HU IS HU? Stefan Stiller, Sternekoch

„Dieses Jahr ist mein bestes“, sagt der deutsche Sterne-Koch Stefan Stiller. Wie? 2020 ist doch das Corona-Jahr? Naja, Stiller hat einen Standortvorteil: Sein Gourmet-Restaurant Taian ist in Shanghai. Er hatte nur kurz nach Chinesisch Neujahr zwangsläufig schließen müssen, dann machte er bis Ende März drei Tage die Woche auf. „Seit Anfang April läuft der Betrieb wieder normal“, sagt Stiller. Seit Mai sei das Lokal sogar jeden Tag ausgebucht.  

Jeden Abend sitzen 20 Gäste um die offene Küche und schauen zu, wie Stiller und sein Team ein Zehn- bzw. Zwölf-Gänge-Menü auf die Teller zaubern. Daneben stehen noch zwei Vierertische, auf der ersten Etage gibt es noch eine Bar. Zweimal am Abend – um 18 Uhr und gegen 20.30 Uhr – serviert Stiller, der soeben seinen zweiten Michelin-Stern erfolgreich verteidigte. 

Stiller lebt und arbeitet seit 2004 in Shanghai. Davor lernte er in Deutschland bei ersten Adressen: Goldener Pflug (Herbert Schönberner) und Schweizer Stuben (Dieter Müller). 2004 lockte ihn dann ein Angebot als Küchenchef im Club Shanghai nach China. Nach einem Jahr kündigte er dort, stieg beim „Mimosa Supperclub“ ein. Das machte er bis 2007. Ja, dann wurde er endlich sein eigener Chef im „Stiller`s Restaurant“.  Gehobene Bistroküche am südlichen Bund, eine hippe Gegend. Irgendwann explodierten die Mieten und Stiller machte dicht. Er gibt zu: „Das war schon eine Phase, wo wir überlegten, die Koffer zu packen.“ Es folgten zwei Jahre als Consultant, dann trieb es ihn wieder zurück an den Herd. 

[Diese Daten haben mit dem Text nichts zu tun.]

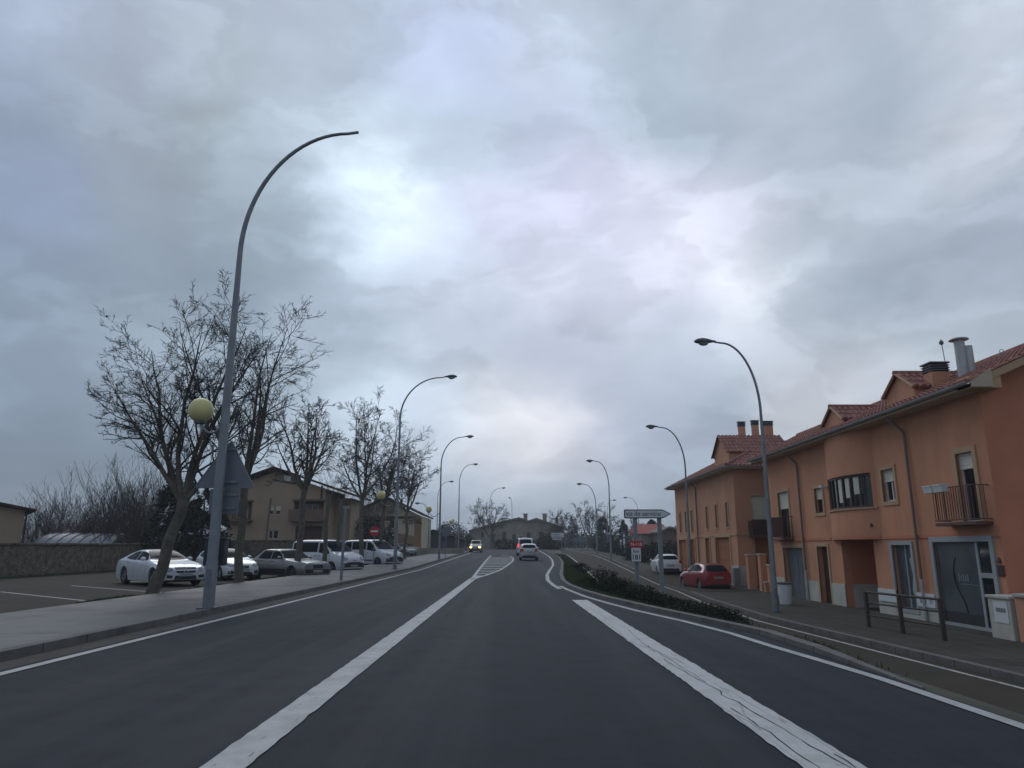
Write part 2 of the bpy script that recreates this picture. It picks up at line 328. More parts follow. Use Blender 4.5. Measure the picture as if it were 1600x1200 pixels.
SAMP = [
 (30,20,(160,173,194)),(180,110,(146,159,176)),(330,60,(156,171,184)),(60,300,(140,154,182)),(220,260,(139,152,165)),(350,200,(142,157,167)),
 (60,440,(134,149,166)),(220,420,(135,150,164)),(400,330,(140,156,168)),(450,400,(138,154,167)),(470,200,(166,181,196)),(520,60,(160,174,190)),
 (565,285,(200,216,233)),(600,360,(203,216,236)),(545,390,(190,205,222)),(690,70,(172,183,208)),(700,220,(168,182,196)),(860,60,(176,187,203)),(830,180,(172,182,200)),
 (1000,130,(163,177,190)),(1080,230,(158,171,184)),(1250,60,(170,180,193)),(1250,230,(165,175,187)),(1420,130,(160,172,184)),(1560,40,(182,189,199)),(1540,230,(186,190,199)),
 (760,340,(188,192,211)),(900,290,(187,190,209)),(1010,330,(196,198,214)),(880,420,(190,194,210)),(1090,400,(206,207,220)),(1165,455,(222,224,234)),(1130,375,(200,203,216)),(1215,400,(170,180,192)),
 (700,450,(178,187,201)),(600,480,(158,170,184)),(540,560,(150,164,178)),(720,560,(162,172,186)),(880,550,(170,177,192)),(1020,540,(184,190,202)),(1100,520,(180,188,199)),
 (1190,500,(200,205,214)),(1060,570,(158,168,182)),(1130,610,(147,159,173)),(1280,500,(150,162,175)),(1400,440,(146,159,173)),(1560,370,(148,160,174)),(1560,470,(166,174,186)),(1330,370,(172,180,190)),(1450,320,(168,177,188)),
 (1250,590,(190,192,197)),(1380,540,(180,185,192)),(1500,530,(172,180,189)),(1330,630,(182,186,192)),
 (560,625,(196,211,225)),(660,640,(190,203,217)),(760,645,(204,208,214)),(830,668,(222,219,218)),(900,680,(190,192,202)),(960,620,(160,168,182)),(820,600,(163,172,187)),
 (800,730,(178,186,200)),(930,730,(168,175,190)),(1020,690,(158,167,182)),(700,700,(172,184,198)),(640,760,(150,165,182)),(780,790,(150,164,180)),(880,800,(152,166,180)),(1000,780,(152,165,179)),
 (500,700,(165,180,194)),(250,560,(146,162,176)),(100,540,(142,157,174)),(60,620,(128,144,162)),(200,690,(126,143,160)),(60,740,(115,131,149)),(220,780,(116,132,148)),(420,640,(150,166,180)),(330,740,(140,157,172)),
 (730,615,(150,162,177)),(690,625,(188,200,214)),(720,655,(212,213,216)),(780,648,(222,220,220)),(870,668,(215,212,214)),(780,690,(196,198,206)),(860,640,(166,173,188)),
 (505,290,(158,174,190)),(530,280,(198,214,230)),(620,345,(200,214,232)),(650,375,(196,208,226)),(640,400,(176,186,202)),(480,320,(142,158,172)),(480,390,(145,160,174)),(430,250,(150,165,178)),(500,440,(160,174,190)),
 (1180,430,(218,220,230)),(1185,480,(205,208,218)),(1220,470,(158,170,183)),(1210,440,(172,180,193)),(1140,350,(196,198,212)),(1160,330,(172,180,192)),(1100,340,(202,203,217)),(1050,450,(196,198,212)),(1080,500,(180,187,200)),(1150,520,(176,184,196)),(1060,530,(150,163,177)),
 (1230,520,(150,162,175)),(1340,460,(146,159,173)),(1290,440,(158,169,182)),(1400,500,(155,166,179)),(1500,400,(150,161,175)),(1420,380,(160,169,181)),(1600,310,(160,170,182)),(1320,560,(176,180,188)),(1230,560,(170,176,186)),
 (1600,650,(165,172,182)),(1100,720,(155,166,180)),
 (-500,300,(135,150,170)),(2100,300,(165,175,188)),(800,-700,(165,176,190)),(-300,700,(120,136,152)),(1900,700,(150,160,172)),(200,-500,(155,168,185)),(1500,-500,(168,178,190))]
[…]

Im April 2016 startete er das Taian Table in der Tai`an Road. Schon nach fünf Monaten bekam er den ersten Michelin-Stern – und am nächsten Tag die Kündigung. Das Lokal in einem umgebauten Warenhaus entsprach nicht ganz den Vorschriften. Aber die Schließung war gute Werbung: „Illegales Restaurant mit Michelin-Stern“, titelte eine Shanghaier Zeitung. BBC und andere internationale Medien berichteten. Da Stiller schon früher wusste, was da auf ihn zukommt, suchte er rechtzeitig nach einer neuen Location. Schon im Dezember 2016 konnte er in der Zhengnan Road das Taian Table wiederöffnen. 

Mit dem Taian Table erfüllt er sich einen Traum: „Ich wollte immer eine kleine Location mit offener Küche und einem Menü“. Alle sechs bis acht Wochen wechselt er das achtgängige Menü. Derzeit wird Menü Nummer 30 serviert. Dazu noch zwei oder vier Gänge aus der Klassiker- oder Spezialkarte. Sein Klassiker? Im Holzofen gebackener Steinbutt mit Rahmsauerkraut. Seine Küche ist eindeutig westlich, wobei es schon mal den ein oder anderen asiatischen Touch gibt. „Aber es ist keine Fusion-Küche. In diese Schublade lasse ich mich ungern stecken.“

Die Frische und die Perfektion haben seinen Preis. Umgerechnet 210 und 240 Euro kostete das Zehn- bzw. Zwölf-Gänge-Menü. Über 90 Prozent der Gäste sind Chinesen. Unter den Ausländern dominieren Franzosen.  Deutsche tauchen eher selten auf. 

Ob er mal zurück nach Deutschland will? „Da wartet keiner auf mich,“ sagte der 54jährige Stiller. Aber in China. In Guangzhou eröffnet Stiller zu Beginn nächsten Jahres ein weiteres Taian Table. Das sei noch exklusiver, sagt er. Im Januar ist das soft opening, zu Chinesisch Neujahr dann für alle.